Still, keep your eyes on that finish line. As in the new book, “Making the Best of What’s Left” by Judith Viorst, you’d hate if it sneaks up on you.
Just over two years ago, in late 2022, Judith Viorst’s husband of more than six decades, Milton, died in his sleep after a short illness. He wasn’t “allowed” to do it, she says, but he did anyway and she became a widow, thereby joining a club nobody wants to belong to.
Also, nobody explains how to be a widow, so Viorst does. Among other things.
Not long before Milton died, for instance, they moved away from a house that Viorst loved, into an “RC,” a retirement community. Emphasis on the word “community” because Viorst says she isn’t lonely. With so many things available to do and so many people around to do them with, she doesn’t see how anyone can be lonely, really. She knows lots of people who use their “Final Fifth” of life to serve, give, act, and enjoy. Not that anyone has to be active, because the Final Fifth of life should be what you want it to be.
“Old,” says Viorst, “isn’t just a state of mind… It’s also a nonnegotiable reality.”
That’s something everyone needs to learn.
Older people often lose their choice. They’re ignored or they “become invisible…” but “WE’RE STILL HERE,” she says, at age ninety-four. She might not understand her cell phone, but she can write. She might have to watch her friends leave this Earth, but she can still remember them with gratitude. She can still remind readers of the need to think before we act, at any age. Viorst can still love, although she’s really not interested in that kind of love.
She doesn’t “want some Perfect Pete or Terrific Ted. I just want my imperfect Milton to stop being dead.”
If you’re very lucky, you’re going to get old someday. Also if you’re smart, you’ll use “Making the Best of What’s Left” as a sort of guidebook.
In a you-have-to-laughor- you’ll-cry kind of way, author Judith Viorst gives readers a peek at what it’s like to live with your beloved for not nearly enough time, and how to survive their afterward.

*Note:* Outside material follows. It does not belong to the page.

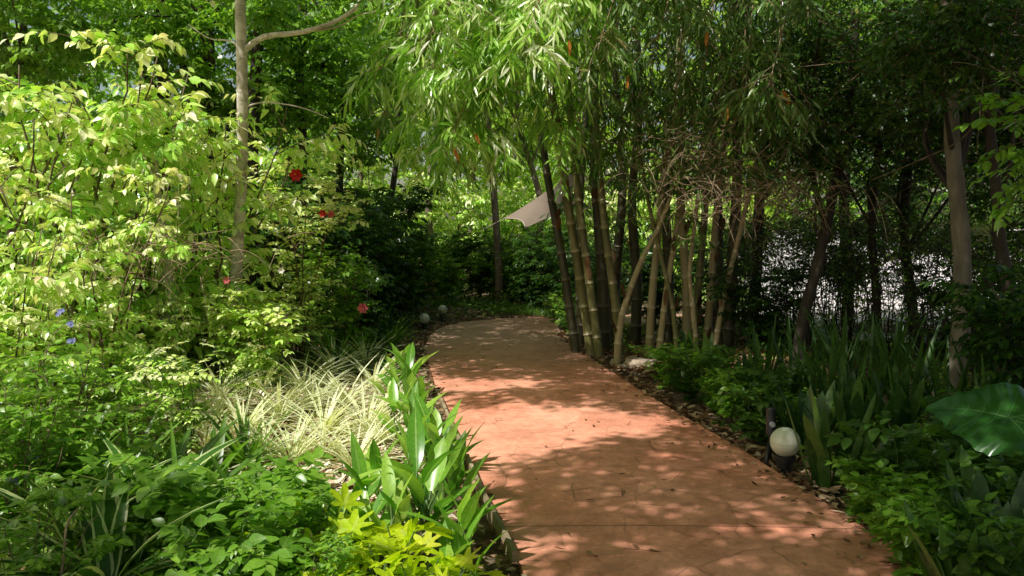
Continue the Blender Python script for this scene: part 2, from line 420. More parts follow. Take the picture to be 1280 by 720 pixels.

Readers who have lost their spouses will feel as though they’ve met a kindred spirit here, and that can be comforting but this book isn’t all sad. Viorst tells her stories of Milton and their family, friends, fans, and acquaintances with humor and menschlike advice but also with the kind of love that will make you understand that bad things happen and life goes on, though it sometimes stinks.
You may have loved Viorst’s book as a child, but this memoir will mean more to someone who’s well past grade school. If that’s you, then put “Making the Best of What’s Left” in your sights.